Under the present government, the number of days of work has been reducing year after year. Vikram Singh, an activist of the Students Federation of India, pointed out that the average number of days of work provided to rural households has gradually fallen from the meager 49 in 2015-16 to 46 in 2017-18 to 41 in 2018-19. In the current financial year, only 36 days of work has been provided on an average so far. “Only 15% of the total applicants are getting 100 days,” according to Singh.

Expand work guarantee to 300 days of work to every individual in rural areas, and not just one individual from each household, can be a crucial step towards addressing the current unemployment crisis, Ghosh argued.

Delegates at the convention also agreed that the rural employment guarantee scheme needs to be complemented with an urban employment guarantee scheme. Unemployment in Urban areas is about 2.5 higher than that in urban areas.

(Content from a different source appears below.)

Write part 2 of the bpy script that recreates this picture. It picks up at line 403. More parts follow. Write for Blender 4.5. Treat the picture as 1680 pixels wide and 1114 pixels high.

Subin Dennis, a researcher at the Tricontinental Institute for Social Research, outlined a possible framework for an urban employment guarantee scheme. The problem of urban job creation, which also needs to target educated youth, is significantly different from the rural areas where the jobs provided under the scheme involve casual manual work. His proposals built on the experiences of progressive state government in Kerala and Tripura in generating urban employment, and some recent studies conducted on the matter like the Centre for Sustainable Employment, Azim Premji University.

“A major demand that should accompany the enactment of an Urban Employment Guarantee (UEG) Act would be to expand public education and public healthcare. Universal public provisioning of these would add to the efforts to address the concerns of the educated unemployed. Likewise, universalizing and expanding the public distribution system would generate more jobs while also addressing food insecurity and malnutrition,” said Dennis.

Can the Indian economy afford to implement these measures?

Rubbishing the claims of the government and right-wing economists that there isn’t enough money to do so, Ghosh pointed out that the employment guarantee scheme is currently costing only 0.2% of the country’s GDP. A five-fold expansion of the budget will only cost 1% of the GDP. In comparison, the government, according to its own figures, has forsaken 5-6% of the GDP in tax concessions to corporations each year.

Moreover, every 100 rupees spent on creating jobs through MGNREGA has been generating 200 to 400 rupees of additional income, Ghosh said. “More of that will also come back as tax revenue because you will have expanded output and created more jobs.”

Ghosh also estimated the cost of introducing an urban employment programs, expansion of MGNREGA, increasing budget allocation for public services, and implementation of other measures proposed at the convention will together cost only 11% of the GDP.

She suggested that a modest wealth tax of merely 10% on the richest 0.01% will equal 2% of the GDP and a 30% inheritance tax will provide for another 1% of the GDP’s worth. She also stated that the tax concessions made to corporations, which amount to at least 5% of the GDP annually, must be withdrawn and used for employment generation.

Multinational corporations like Amazon and Google generate enormous revenue in India, but claim none of it as profit because they use it to “pay” its subsidiaries in other countries, mostly located in tax havens. Ghosh went on to argue that multinationals “behave as one company. Treat them as such and tax the revenue they gain in the country.” This she estimated will generate an amount equal to 3% of the GDP.

Together, this will provide for the 11% of GDP required to implement the measures proposed at the convention to address unemployment, according to Ghosh.

“We have to create a large enough public mobilization to force the government to muster the political will to do so,” Ghosh concluded.